Experts en balistique et médecins légistes ont analysé hier les tirs successifs dont un a causé la mort d’Antony Asli. Stephan Turk, le bijoutier braqué, soutient qu’il n’a jamais eu l’intention de tuer

- CHRISTOPHE PERRIN chperrin@nicematin.fr

Les photograph­ies du bijoutier de la rue d’Angleterre à Nice, genou droit à terre, arme à la main, passent et repassent sous les yeux de la cour et des jurés. Le matin du 11 septembre 2013, Stephan Turk, vient d’être attaqué par deux hommes casqués et armés qui l’ont brutalisé et dévalisé. Le bijoutier prend un pistolet 7.65 et se met en position, sous le rideau métallique à moitié baissé de sa boutique.
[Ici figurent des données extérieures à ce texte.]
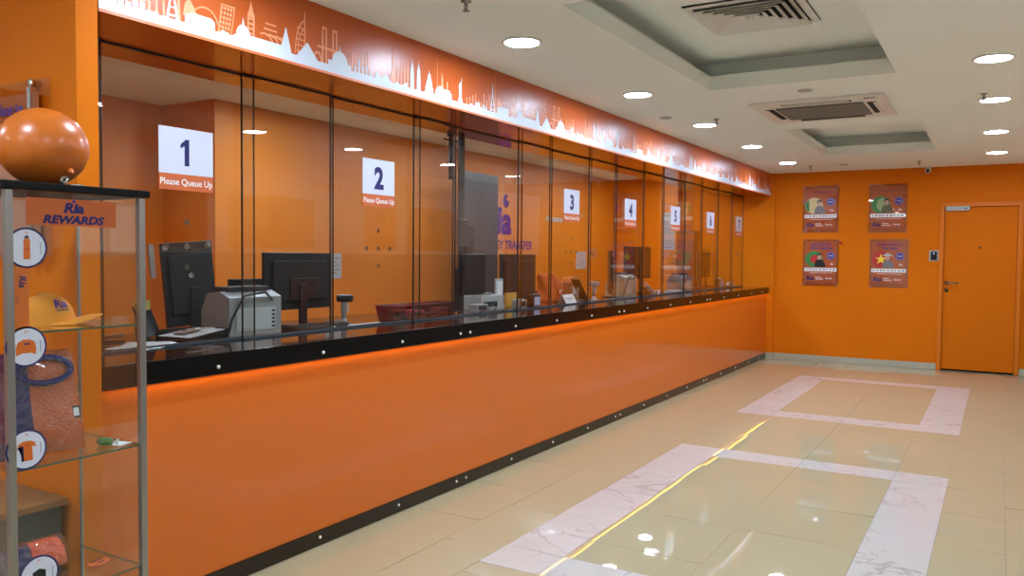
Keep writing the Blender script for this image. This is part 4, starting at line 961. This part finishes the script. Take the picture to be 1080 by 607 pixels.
# papers on the inner walls
def notice(loc, wd, ht, label, rz=FACE_X, m=GPAPER):
    t = thing('paper_notice', label, 'notice', loc, rz, 'paper notices on the inner walls')
    MB().box(0, wd, -.002, -.0002, 0, ht, m).build('sheet', t)
    b = MB(); k = 0; z = ht - .05
    while z > .03:
        b.box(wd * .12, wd * (.88 - .2 * ((k * 5) % 3) / 2), -.0026, -.0021, z, z + .008, GREYINK); z -= .035; k += 1
    b.build('printed_lines', t)
notice((XI, 5.74, 1.26), .22, .24, 'small white paper notice right of the wide black monitor')
notice((XI, 11.05, 1.30), .34, .26, 'pale paper notice left of the number 4 monitor')
notice((-1.60, 12.285, 1.60), .20, .58, 'tall stacked paper notices on the pillar at sign 5', 0)
notice((XI, 10.1, 1.98), .5, .06, 'narrow pale strip notice high on the inner wall between signs 3 and 4')
# inner pillars
wall('wall_pillar', [(-1.66, -1.36, 12.29, YB, 0, ZC)], OWI)
# inner wooden shelf boxes seen in the far bays
t = thing('wall_cabinet', 'brown board panel cabinet on the inner wall below sign 6', 'cabinet', (-1.355, 12.42, 0))
MB().box(0, .29, -.18, 0, .0008, 1.9, mat('brown laminate', (140, 70, 26), .45), bev=.003).build('carcass', t)
MB().box(.01, .28, -.198, -.1802, .95, 1.88, mat('brown laminate door', (150, 76, 28), .4), bev=.002).build('door', t)

# wall mural on the right wall (outside the frame, mirrored in the teller glass)
t = thing('wall_mural', 'cream wall mural with lettering and rounded pictures on the right wall', 'mural', (XR, 12.0, 0), -PI / 2)
MB().box(.2, 7.4, -.008, -.0005, 1.52, 2.62, mat('mural cream', (224, 196, 170), .45)).build('mural_panel', t)
b = MB(); b.text('PEOPLE', 3.60, 2.47, .09, -.0095, OINK, 'LEFT', .02); b.text('& FAMILIES', 3.75, 2.32, .09, -.0095, OINK, 'LEFT', .02); b.build('lettering', t)
for k, (x0, x1, z0, z1) in enumerate(((4.3, 5.6, 1.56, 2.18), (2.6, 3.3, 1.56, 2.2), (1.2, 2.3, 1.56, 2.2), (5.9, 7.0, 1.56, 2.18))):
    p = MB().box(x0, x1, -.010, -.0082, z0, z1, mat('peach picture print', (222, 142, 84), .4), bev=.0008).build('picture', t)
    cx = (x0 + x1) / 2
    MB().disc(cx, z0 + .40, .10, .14, -.0125, -.0102, mat('brown portrait ink', (176, 104, 56), .5), 20).prism([(cx - .3, z0), (cx - .24, z0 + .18), (cx - .07, z0 + .27), (cx + .07, z0 + .27), (cx + .24, z0 + .18), (cx + .3, z0)], -.0125, -.0102, OINK).prism([(cx - .12, z0 + .36), (cx - .12, z0 + .5), (cx, z0 + .57), (cx + .12, z0 + .5), (cx + .12, z0 + .36), (cx + .08, z0 + .48), (cx - .08, z0 + .48)], -.0135, -.0126, mat('dark brown portrait ink', (110, 56, 26), .5)).build('portrait', p)
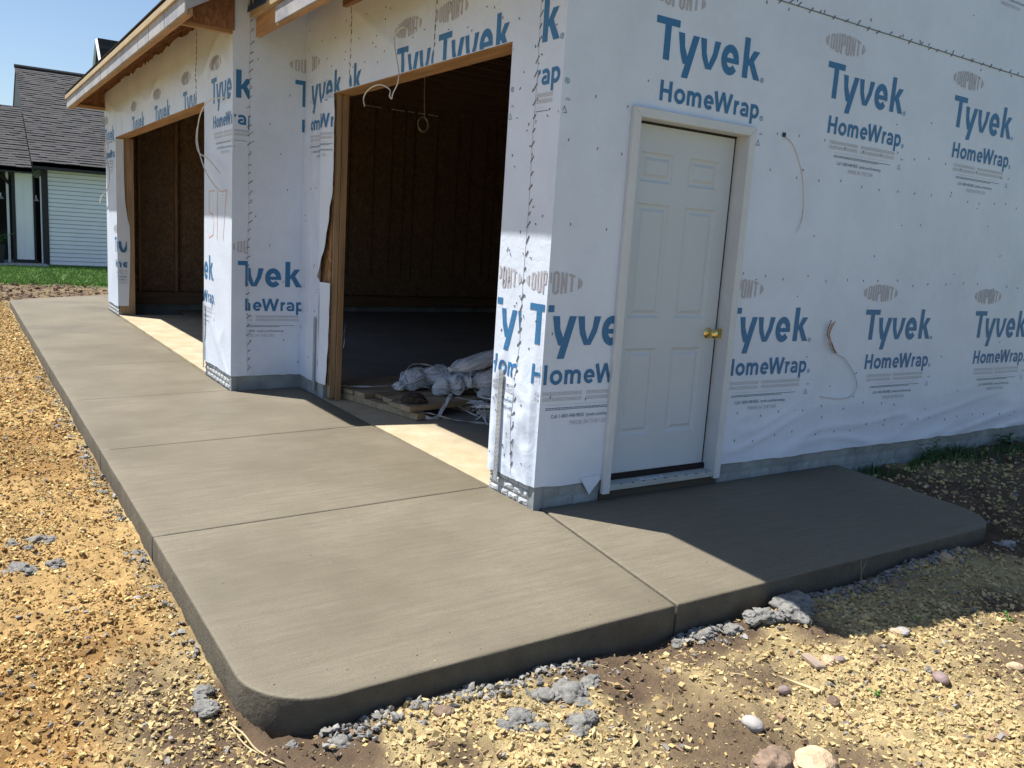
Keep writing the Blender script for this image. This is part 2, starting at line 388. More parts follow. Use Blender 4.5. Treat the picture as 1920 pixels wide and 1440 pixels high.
def rocks(name, x, y, z, size, cols, V=IV, F=IF, mat=None, jag=.38, flat=(1, .78, .50), **k):
    n = len(x); m = len(V)
    v = V[None]*(1+RNG.uniform(-jag, jag, (n, m, 1)))*(1+RNG.uniform(-.3, .3, (n, m, 3)))*np.array(flat)*RNG.uniform(.75, 1.25, (n, 1, 3))
    R = rand_rot(n); 
    # stones mostly lie flat
    v = np.einsum('nij,nmj->nmi', R, v); v[:, :, 2] *= .8
    v = v*size[:, None, None]+np.stack([x, y, z], 1)[:, None]
    f = (F[None]+(np.arange(n)*m)[:, None, None]).reshape(-1, 3)
    me = bpy.data.meshes.new(name); me.vertices.add(n*m); me.vertices.foreach_set('co', v.ravel().astype(np.float32))
    me.loops.add(f.size); me.loops.foreach_set('vertex_index', f.ravel().astype(np.int32)); me.polygons.add(len(f)); me.polygons.foreach_set('loop_start', (np.arange(len(f))*3).astype(np.int32)); me.update(calc_edges=True); me.shade_flat()
    set_col(me, np.repeat(cols, m, 0)); return link(name, me, mat or M_stone, **k)
def scatter(n, x0, x1, y0, y1, dens=None):
    x = RNG.uniform(x0, x1, n); y = RNG.uniform(y0, y1, n)
    keep = (edge_dist(x, y) > .012) & ~((x > .02) & (y > .02)) & (y > -1.36-.5273*(x+2.49))
    if dens is not None: keep &= RNG.random(n) < dens(x, y)
    return x[keep], y[keep]
def stone_cols(x, y, pale=1.):
    och, dirt = region(x, y); n = len(x); r = RNG.random((n, 1)); och = och[:, None]
    oc = OCHRE*(.75+.55*r)+np.array([.08, .10, .05])*(RNG.random((n, 1)) < .25)*2
    pc = PALE*(.78+.42*r)
    c = pc*(1-och)+oc*och; pa = RNG.random((n, 1)); c = np.where(pa < .3, c*np.array([.86, .80, .72]), c)
    g = RNG.random((n, 1)); c = np.where(g < .035, np.array([.27, .255, .24])*(.7+.5*r), c); c = np.where((g > .05) & (g < .10), np.array([.26, .17, .11])*(.6+.7*r), c)
    return c
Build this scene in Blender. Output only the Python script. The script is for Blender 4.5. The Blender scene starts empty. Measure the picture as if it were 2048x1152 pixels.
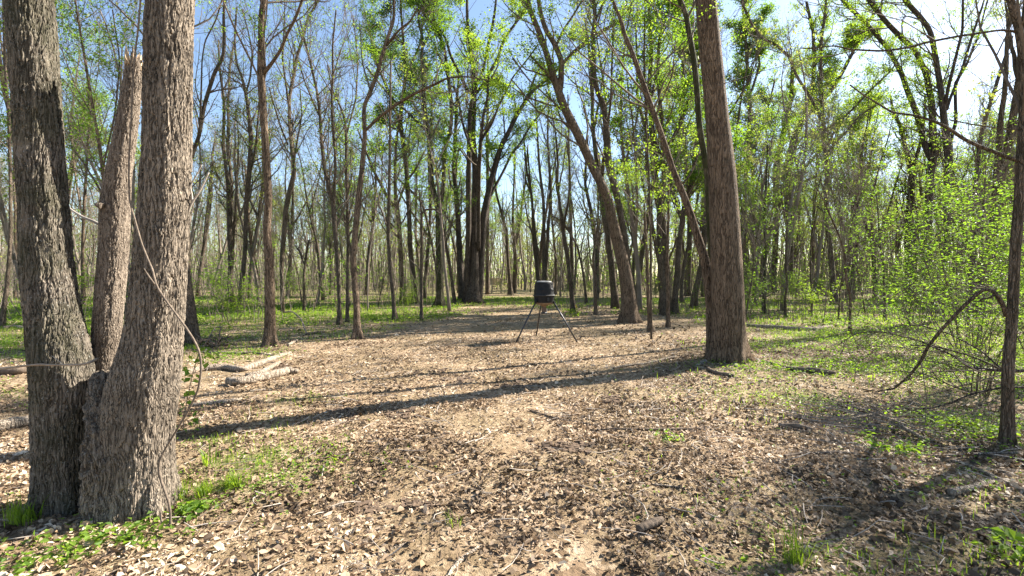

Les images sont montrées sous toutes les coutures, grossies, scrutées pour y débusquer la vérité. Les experts en balistique se succèdent. On disserte des heures sur les angles de tir, sur la vitesse d’un scooter Yamaha T-MAX, sur le comporteme­nt de l’ogive qui aurait été déviée et déformée avant de mortelleme­nt blesser Antony Asli, 19 ans. Ce qui frappe, c’est le peu de distance entre le tireur et les malfaiteur­s. La scène de la riposte au pistolet 7.65 dure trois secondes. Le président Patrick Véron et ses assesseurs ont tenté hier de comprendre dans quelles circonstan­ces Stephan Turk avait fait feu à trois reprises.

(Photo Frantz Bouton)

Querelle d’experts

Les experts commis par la justice sont formels: le deuxième tir est fatal. Un autre expert, mandaté par la défense pense qu’il s’agit plutôt du troisième. Dans la cacophonie ambiante, le président Véron résume : « Il y a un premier tir, presque perpendicu­laire, dans le pot d’échappemen­t. Un deuxième tir ascendant à 30 degrés qui semble être mortel. Un troisième coup de feu qui effleure le carénage

du propre scooter de M. Turk avant de se figer dans la selle du T-MAX des malfaiteur­s. » « L’orifice d’entrée de l’ogive est juste en dessous de l’omoplate droite d’Antony Asli », confirme un légiste, ce qui accrédite la thèse du juge d’instructio­n et du parquet qui ont rejeté la légitime défense. Cela commence à s’éclaircir sauf que l’expert honoraire Ballester pense que la déformatio­n de la balle de 7.65 s’explique par un premier obstacle, en l’occurrence le carénage du propre scooter du bijoutier, stationné à droite, sur le trottoir. Me De Vita, défenseur du bijoutier, continue de soutenir que son client a été menacé par le passager qui tenait le fusil à pompe. Plus la journée s’étire, plus les experts campent sur leur position. « Vous êtes d’accord sur des détails mais pas sur l’essentiel », ironise Me Phlippe Soussi, l’un des avocats des parties civiles. (Photo Dodergny) Gros plan à nouveau sur les photos où Stephan Turk, de dos, semble ne pas voir où il tirait précisémen­t. « Si, je voyais », précise-t-il. « Si j’avais voulu les tuer, je l’aurais fait bien avant », ajoute-t-il. « Mais pourquoi diable aviez-vous un pistolet chargé à la main? », s’étonne le président. Les braqueurs s’enfuyaient. « Je voulais récupérer mes affaires. J’ai tenté de parler avec eux. Avant le deuxième tir, le passager avec le fusil m’a menacé. Je pensais à ma vie. J’ai tiré instinctiv­ement sans vouloir les blesser. »

Dents brisées

Malgré ses contradict­ions, le retraité mobilise son énergie et se défend pied à pied : « Je sais bien que c’est une tragédie pour la famille Asli, pour le magasin. Mais ce n’était pas mon choix. » Me Scolari, au nom des proches du défunt, attend des remords et des regrets plus appuyés : « Avez-vous un mort sur la conscience ? » s’interroge l’avocat. « Je ne suis pas un assassin », répond le retraité qui, peu avant, a sorti de sa sacoche une petite boîte jaune. A l’intérieur, ses dents brisées par Ramzi Khachroum, l’autre braqueur, qui purge actuelleme­nt dix ans de réclusion pour cette attaque à main armée. Les plaidoirie­s débutent aujourd’hui. Il n’est pas exclu que Stephan Turk soit fixé dès ce soir sur son sort.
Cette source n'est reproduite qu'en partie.